Hebrews, however, gives us an alternative vision of the temple. Jesus is at once the high priest, the sacrifice, and the god. When we look at the theodicy, we often ask how a loving God could willfully send their child to suffer terribly and die, all for the sins of others. I, also, am deeply troubled by this question. Another way of looking at it, though, is to see that God chose to become incarnate as a human, to join in the fullness of suffering, and to willingly die alongside of those who are sacrificed at the altar of Mammon. The entire paradigm was flipped. The all-powerful God relinquished power and joined the oppressed. The all-powerful God chose to use that power to challenge the earthly principalities. The all-powerful God chose to be sacrificed alongside of those who did not choose such a fate so that the system would fall and the sacrifices would no longer happen. The temple was torn down and rebuilt.

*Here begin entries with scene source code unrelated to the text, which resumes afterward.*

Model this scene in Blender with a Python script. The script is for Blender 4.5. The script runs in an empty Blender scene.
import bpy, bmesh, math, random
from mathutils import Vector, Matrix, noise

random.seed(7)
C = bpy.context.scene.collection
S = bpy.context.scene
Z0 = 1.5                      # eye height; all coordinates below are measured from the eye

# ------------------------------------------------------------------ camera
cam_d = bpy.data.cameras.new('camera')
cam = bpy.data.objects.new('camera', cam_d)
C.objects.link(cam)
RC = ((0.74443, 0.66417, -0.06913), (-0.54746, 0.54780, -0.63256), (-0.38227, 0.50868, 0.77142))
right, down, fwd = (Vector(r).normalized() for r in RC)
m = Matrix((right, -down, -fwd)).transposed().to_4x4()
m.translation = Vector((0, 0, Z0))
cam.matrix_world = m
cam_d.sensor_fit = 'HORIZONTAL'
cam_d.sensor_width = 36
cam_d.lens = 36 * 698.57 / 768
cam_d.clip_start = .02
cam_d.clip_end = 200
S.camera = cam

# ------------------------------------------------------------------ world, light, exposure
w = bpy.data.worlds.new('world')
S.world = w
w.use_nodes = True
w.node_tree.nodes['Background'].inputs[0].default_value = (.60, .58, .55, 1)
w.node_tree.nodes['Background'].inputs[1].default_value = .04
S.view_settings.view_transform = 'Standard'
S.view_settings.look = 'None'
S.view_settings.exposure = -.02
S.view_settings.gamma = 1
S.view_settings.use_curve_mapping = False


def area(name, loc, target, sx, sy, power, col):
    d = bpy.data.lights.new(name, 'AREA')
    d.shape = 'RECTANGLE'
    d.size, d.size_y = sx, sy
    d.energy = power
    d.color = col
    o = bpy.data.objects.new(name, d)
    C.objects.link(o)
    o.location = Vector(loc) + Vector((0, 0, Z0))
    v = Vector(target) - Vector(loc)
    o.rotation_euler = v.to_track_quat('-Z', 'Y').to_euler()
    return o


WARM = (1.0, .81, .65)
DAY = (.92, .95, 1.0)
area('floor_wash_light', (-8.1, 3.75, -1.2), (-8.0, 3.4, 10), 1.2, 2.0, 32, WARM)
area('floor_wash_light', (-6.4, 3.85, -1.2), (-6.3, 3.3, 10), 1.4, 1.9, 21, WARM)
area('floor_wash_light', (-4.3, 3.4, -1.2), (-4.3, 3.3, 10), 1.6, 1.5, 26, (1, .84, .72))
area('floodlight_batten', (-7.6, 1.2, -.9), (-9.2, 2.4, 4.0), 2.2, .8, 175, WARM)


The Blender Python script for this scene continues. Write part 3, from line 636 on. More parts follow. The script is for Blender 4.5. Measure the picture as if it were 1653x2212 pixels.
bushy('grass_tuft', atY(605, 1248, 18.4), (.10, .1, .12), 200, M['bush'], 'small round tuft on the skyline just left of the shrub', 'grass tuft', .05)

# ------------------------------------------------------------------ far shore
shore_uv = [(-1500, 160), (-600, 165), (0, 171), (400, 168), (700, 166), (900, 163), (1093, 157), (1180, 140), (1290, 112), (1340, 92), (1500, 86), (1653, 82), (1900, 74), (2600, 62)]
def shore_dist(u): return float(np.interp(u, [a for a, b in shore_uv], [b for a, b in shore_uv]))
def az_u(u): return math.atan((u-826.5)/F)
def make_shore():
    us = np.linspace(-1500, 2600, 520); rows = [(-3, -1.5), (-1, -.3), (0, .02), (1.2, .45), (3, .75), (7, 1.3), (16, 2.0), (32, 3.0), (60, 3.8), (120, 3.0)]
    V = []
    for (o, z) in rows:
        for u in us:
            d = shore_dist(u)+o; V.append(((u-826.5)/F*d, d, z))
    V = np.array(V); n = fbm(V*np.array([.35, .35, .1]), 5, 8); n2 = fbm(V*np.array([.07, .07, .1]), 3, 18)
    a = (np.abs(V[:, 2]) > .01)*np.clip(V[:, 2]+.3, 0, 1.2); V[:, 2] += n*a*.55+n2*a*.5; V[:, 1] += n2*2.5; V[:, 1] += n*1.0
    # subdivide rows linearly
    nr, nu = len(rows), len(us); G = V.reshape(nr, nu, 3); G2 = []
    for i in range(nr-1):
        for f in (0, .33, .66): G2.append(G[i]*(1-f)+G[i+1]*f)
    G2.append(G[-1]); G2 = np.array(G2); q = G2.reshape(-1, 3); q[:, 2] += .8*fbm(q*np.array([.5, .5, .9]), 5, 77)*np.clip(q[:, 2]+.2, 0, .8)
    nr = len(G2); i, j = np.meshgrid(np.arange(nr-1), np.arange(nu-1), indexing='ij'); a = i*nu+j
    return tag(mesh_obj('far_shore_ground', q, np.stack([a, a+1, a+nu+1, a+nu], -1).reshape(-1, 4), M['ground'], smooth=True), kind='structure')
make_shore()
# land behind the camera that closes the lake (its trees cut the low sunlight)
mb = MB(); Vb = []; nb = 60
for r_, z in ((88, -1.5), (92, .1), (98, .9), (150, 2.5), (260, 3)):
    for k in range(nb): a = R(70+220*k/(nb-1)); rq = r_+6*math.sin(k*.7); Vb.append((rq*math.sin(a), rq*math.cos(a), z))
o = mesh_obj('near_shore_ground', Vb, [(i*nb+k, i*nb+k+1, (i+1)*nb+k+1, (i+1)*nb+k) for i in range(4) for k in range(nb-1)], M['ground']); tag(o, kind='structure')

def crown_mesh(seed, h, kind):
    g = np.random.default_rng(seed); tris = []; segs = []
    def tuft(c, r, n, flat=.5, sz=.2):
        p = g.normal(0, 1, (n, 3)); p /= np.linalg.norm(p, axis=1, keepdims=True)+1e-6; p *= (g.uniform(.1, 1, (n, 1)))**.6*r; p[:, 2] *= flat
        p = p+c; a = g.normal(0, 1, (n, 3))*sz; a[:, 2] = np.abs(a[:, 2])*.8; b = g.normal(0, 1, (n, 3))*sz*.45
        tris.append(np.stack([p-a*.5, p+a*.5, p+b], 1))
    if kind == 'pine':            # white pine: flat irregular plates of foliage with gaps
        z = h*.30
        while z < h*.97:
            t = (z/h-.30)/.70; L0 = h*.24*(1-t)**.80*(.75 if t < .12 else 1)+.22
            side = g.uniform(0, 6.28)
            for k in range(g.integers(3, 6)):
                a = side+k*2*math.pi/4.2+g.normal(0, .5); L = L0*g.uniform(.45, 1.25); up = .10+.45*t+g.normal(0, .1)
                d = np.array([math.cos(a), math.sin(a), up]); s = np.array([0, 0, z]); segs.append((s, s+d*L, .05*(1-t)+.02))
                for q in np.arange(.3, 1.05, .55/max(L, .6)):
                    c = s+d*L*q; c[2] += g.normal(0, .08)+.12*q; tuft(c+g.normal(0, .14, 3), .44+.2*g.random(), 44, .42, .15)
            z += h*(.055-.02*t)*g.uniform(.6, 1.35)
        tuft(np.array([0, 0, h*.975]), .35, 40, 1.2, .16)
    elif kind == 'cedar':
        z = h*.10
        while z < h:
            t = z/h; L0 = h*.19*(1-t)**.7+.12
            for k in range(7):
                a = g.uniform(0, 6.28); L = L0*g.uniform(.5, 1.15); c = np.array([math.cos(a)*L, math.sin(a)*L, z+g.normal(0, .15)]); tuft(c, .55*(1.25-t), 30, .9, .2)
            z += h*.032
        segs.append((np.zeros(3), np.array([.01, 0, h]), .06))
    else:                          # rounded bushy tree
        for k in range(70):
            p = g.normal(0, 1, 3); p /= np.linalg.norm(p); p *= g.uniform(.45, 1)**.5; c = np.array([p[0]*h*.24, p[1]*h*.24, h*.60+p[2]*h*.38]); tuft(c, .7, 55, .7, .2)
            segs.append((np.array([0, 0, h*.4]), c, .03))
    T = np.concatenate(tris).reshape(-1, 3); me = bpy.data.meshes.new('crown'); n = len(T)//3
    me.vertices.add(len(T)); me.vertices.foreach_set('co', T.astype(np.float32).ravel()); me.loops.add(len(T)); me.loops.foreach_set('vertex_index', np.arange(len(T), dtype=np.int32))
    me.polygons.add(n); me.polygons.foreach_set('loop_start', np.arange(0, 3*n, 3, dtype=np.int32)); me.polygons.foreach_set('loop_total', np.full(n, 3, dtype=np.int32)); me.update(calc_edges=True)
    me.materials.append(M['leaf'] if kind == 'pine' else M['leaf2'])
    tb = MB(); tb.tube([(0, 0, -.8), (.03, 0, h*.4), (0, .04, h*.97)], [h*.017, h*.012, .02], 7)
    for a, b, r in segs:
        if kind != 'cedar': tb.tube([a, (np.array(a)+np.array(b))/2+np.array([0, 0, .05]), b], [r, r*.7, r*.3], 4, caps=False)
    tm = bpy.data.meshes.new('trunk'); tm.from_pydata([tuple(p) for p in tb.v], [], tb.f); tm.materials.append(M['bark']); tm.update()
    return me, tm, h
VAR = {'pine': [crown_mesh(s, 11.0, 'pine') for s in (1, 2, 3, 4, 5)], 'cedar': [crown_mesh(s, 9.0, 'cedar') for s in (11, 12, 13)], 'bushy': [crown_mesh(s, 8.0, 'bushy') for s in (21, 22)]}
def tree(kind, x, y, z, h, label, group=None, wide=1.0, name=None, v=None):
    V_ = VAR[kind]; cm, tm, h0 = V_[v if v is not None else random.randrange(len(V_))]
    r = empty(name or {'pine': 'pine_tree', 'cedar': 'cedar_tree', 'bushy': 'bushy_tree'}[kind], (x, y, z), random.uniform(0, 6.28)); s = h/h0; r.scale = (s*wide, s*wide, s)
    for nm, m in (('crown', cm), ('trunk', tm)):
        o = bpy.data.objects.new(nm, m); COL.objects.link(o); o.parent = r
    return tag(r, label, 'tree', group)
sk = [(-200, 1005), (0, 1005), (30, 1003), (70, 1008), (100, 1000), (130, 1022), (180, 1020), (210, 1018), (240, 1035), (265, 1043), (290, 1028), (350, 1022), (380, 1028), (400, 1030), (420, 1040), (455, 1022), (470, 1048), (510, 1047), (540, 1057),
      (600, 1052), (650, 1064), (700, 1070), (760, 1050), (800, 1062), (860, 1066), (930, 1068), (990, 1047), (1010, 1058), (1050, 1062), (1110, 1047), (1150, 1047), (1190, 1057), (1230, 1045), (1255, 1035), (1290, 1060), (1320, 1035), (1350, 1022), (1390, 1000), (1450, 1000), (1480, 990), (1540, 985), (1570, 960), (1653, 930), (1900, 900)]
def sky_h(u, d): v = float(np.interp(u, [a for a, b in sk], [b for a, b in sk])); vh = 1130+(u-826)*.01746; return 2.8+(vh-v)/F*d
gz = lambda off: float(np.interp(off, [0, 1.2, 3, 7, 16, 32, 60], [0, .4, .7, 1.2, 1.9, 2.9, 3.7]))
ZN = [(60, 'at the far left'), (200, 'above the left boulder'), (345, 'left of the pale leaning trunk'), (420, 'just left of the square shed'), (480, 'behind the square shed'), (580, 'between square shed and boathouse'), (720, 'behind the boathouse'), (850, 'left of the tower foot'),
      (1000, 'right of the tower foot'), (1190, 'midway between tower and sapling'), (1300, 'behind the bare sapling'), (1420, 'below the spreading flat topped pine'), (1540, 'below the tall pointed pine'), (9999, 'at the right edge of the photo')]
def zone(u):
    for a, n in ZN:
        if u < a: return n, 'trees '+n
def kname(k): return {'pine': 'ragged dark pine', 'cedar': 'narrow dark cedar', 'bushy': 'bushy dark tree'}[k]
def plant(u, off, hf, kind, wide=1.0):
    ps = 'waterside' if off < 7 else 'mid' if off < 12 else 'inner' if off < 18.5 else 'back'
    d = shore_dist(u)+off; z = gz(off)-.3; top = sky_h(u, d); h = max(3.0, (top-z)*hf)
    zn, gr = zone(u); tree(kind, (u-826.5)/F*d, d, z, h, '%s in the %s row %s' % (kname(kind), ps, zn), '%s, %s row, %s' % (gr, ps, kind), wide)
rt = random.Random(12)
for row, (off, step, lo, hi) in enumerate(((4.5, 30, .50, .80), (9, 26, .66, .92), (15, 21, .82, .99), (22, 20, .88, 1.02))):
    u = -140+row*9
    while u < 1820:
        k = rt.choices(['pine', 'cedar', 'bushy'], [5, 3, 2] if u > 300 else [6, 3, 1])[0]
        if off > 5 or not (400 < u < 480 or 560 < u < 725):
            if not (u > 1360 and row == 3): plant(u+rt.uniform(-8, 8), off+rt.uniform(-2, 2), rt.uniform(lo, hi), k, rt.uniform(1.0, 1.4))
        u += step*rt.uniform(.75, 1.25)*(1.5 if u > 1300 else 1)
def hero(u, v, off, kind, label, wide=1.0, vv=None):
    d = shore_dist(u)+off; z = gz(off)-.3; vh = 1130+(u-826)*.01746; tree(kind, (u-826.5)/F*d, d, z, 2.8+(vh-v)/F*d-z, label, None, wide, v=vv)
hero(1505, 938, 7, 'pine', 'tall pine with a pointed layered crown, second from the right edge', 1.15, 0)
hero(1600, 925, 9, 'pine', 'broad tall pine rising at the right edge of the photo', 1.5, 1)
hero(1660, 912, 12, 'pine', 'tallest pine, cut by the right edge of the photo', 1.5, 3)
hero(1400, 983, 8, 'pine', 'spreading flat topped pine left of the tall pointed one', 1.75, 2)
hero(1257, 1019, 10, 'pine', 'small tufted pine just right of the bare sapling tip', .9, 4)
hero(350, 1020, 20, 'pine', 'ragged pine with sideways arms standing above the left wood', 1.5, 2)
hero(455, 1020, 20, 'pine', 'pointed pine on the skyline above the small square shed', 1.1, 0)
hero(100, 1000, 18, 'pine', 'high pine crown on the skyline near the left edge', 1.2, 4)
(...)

Clearly we have polluted this temple of incomprehensible grace. We continue to choose the altar of Mammon. Yet, we have an example and a clarion call from Hebrews. “You endured a hard struggle with sufferings, sometimes being publicly exposed to abuse and persecution, and sometimes being partners with those so treated. For you had compassion for those in prison, and you cheerfully accepted the plundering of your possessions, knowing that you yourselves possessed something better and more lasting. Do not, therefore, abandon that confidence of yours; it brings a great reward.” Those of us with power in this world must choose to partner with those who are publicly exposed to abuse and persecution, with those who are being imprisoned. We must make use of our possessions to aid in the struggle while we still have them, and we must be willing to let go of our possessions without remorse. We must challenge the principalities with confidence. We must be active to the point of being targeted ourselves for public abuse and persecution.
Imagine if the Church became such a temple! Let us seek to make it so as we await the coming of the High Priest.